La correspondance contient les thèmes habituels : villages en ruines (p. 84) ; les hommes transformés en paquets de boue (p. 88) ; mépris pour les embusqués ; attachement à la famille…

La grande originalité apparaît à l’automne de 1916. Frantz semble en butte à la haine d’un chef. Les lettres ne sont pas explicites là-dessus parce qu’il a dû exposer la situation à sa femme au cours d’une permission. Dans sa postface, le petit-fils cherche l’explication dans les positions politiques de son grand-père, mais sans donner de preuves. Frantz devient extrêmement précis dans une lettre à sa femme transmise par un permissionnaire pour échapper à la censure. Il y dévoile dans les moindres détails le plan de sa désertion (20 décembre 1916) : qu’elle vende toute la marchandise du magasin, même à perte, pour accumuler du numéraire ; qu’elle lui fasse confectionner des vêtements civils ; qu’elle loue sous son nom de jeune fille une maison dans une ville loin de Paris… « Je suis poursuivi par la haine de cet homme et il me brisera si je ne me dérobe, écrit-il.
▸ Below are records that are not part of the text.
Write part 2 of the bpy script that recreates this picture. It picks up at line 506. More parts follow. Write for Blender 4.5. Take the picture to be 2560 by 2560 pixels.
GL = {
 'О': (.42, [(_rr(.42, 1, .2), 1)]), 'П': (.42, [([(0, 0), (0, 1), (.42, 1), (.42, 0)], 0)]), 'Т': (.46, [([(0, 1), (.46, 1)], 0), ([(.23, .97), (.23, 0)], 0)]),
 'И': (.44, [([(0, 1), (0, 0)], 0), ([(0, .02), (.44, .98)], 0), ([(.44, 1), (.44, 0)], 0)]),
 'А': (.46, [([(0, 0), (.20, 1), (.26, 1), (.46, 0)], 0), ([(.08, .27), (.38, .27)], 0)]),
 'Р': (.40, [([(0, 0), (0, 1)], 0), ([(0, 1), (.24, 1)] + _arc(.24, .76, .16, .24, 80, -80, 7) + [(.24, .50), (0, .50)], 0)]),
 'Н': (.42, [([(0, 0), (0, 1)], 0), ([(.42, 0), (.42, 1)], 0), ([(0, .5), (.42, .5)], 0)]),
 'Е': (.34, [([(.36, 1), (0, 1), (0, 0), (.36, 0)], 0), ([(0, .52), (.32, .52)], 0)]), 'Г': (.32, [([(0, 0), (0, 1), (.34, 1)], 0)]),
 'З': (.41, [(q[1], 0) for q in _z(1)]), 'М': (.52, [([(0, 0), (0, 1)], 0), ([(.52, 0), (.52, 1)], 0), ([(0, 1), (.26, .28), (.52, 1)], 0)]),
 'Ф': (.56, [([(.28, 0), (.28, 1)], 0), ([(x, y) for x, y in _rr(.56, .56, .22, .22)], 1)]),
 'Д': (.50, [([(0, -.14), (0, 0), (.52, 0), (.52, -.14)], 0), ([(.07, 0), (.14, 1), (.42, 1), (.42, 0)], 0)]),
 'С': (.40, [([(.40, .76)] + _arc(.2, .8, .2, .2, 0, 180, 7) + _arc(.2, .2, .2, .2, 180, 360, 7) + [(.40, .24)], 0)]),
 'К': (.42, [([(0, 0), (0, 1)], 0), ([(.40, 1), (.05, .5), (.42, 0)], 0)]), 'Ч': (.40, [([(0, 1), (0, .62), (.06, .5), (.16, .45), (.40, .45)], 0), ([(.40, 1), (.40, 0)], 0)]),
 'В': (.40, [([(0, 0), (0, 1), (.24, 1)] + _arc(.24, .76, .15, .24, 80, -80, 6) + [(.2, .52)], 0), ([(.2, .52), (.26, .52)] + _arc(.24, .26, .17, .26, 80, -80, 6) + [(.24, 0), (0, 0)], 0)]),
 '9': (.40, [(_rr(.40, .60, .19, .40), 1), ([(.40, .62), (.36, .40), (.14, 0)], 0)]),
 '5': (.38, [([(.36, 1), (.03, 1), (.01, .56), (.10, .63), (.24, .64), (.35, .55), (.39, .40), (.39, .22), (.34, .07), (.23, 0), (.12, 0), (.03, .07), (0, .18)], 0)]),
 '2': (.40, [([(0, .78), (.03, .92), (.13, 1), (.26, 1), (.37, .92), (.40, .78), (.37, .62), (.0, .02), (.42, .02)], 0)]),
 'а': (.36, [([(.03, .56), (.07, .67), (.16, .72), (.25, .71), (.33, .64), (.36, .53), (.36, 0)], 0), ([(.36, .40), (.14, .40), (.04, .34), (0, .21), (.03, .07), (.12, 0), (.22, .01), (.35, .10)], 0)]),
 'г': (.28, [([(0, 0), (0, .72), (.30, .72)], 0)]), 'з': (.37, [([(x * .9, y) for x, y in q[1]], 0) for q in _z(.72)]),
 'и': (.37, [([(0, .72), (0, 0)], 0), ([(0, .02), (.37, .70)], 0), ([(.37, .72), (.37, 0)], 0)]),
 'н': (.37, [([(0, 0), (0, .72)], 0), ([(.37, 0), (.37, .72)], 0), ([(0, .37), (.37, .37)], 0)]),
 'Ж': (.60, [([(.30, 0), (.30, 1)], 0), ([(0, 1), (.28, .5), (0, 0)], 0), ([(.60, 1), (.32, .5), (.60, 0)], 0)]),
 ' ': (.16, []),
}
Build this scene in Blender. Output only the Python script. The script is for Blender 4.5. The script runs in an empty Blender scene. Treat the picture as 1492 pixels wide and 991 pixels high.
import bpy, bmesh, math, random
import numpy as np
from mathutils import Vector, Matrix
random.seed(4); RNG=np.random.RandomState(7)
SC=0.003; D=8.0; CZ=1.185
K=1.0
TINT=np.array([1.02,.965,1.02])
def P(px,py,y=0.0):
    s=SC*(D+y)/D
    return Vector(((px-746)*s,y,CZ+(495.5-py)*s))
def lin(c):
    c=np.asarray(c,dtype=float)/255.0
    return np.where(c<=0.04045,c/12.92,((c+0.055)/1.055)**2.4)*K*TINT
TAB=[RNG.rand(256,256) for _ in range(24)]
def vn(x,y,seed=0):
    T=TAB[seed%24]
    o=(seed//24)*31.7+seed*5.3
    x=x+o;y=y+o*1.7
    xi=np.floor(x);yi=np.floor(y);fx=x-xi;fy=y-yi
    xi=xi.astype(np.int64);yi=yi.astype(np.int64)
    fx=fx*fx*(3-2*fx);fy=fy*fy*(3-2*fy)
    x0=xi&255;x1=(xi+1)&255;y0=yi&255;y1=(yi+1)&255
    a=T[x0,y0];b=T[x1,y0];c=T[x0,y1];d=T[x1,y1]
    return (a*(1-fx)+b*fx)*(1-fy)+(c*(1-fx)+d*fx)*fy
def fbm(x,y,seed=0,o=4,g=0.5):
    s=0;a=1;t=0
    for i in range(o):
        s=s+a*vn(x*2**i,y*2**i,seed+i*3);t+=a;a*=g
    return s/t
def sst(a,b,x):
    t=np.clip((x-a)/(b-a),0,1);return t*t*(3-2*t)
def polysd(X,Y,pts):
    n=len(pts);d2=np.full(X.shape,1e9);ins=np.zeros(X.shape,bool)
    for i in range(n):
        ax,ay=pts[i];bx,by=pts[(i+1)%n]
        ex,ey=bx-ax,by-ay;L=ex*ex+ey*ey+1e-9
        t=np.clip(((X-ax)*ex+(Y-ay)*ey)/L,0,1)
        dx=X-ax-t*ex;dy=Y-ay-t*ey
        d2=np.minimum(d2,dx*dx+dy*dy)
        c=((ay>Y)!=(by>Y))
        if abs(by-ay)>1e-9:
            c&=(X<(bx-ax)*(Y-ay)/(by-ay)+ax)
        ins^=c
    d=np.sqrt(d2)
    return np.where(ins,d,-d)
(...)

Plus tard, nous gagnerons la Hollande ou tout autre pays, et nos garçons y gagneront de n’être jamais soldats. Cette décision est d’une gravité exceptionnelle. Elle engage non seulement mon avenir mais le tien. » Le plan est mis à exécution en profitant d’une permission en février 1917. Sur le registre matricule, il est déclaré déserteur le 21 mars. On n’a évidemment plus de lettres à partir de cette date, mais son fils a gardé le souvenir de la période où son père se cachait.

La situation étant devenue intenable au bout de quelques mois, Frantz de Witte se serait rendu en septembre 1917 et porté volontaire pour le 21e bataillon colonial (de fait, la mention de désertion est barrée sur le registre matricule). On le retrouve à Arkhangelsk, mais seulement le 3 octobre 1918 (description intéressante, p. 122-124). Il apprend le russe. Le 12 novembre, il s’écrie : « Quel bonheur ! Etre là, intact, au bout de quatre ans. »

4. Autres informations

– Le livre cité plus haut contient des extraits « du journal de campagne du docteur Louis Lucas », médecin au 41e RIC, sans précision de l’origine de la source. Cela pourrait être un JMO. Si c’est le cas, le texte a un caractère contestataire inhabituel.

– On peut trouver des copies de lettres originales de F. de Witte, ainsi que du registre matricule que le petit-fils a réussi à se procurer (sans autre précision), et des photos familiales, dans le mémoire de maîtrise de Nathalie Dehévora, Quatre combattants de 14-18, université de Toulouse Le Mirail, septembre 2005, 2 vol., 149 et 121 p. (Les trois autres combattants sont Lucien Cocordan, Jules Laffitte et Roger Martin.)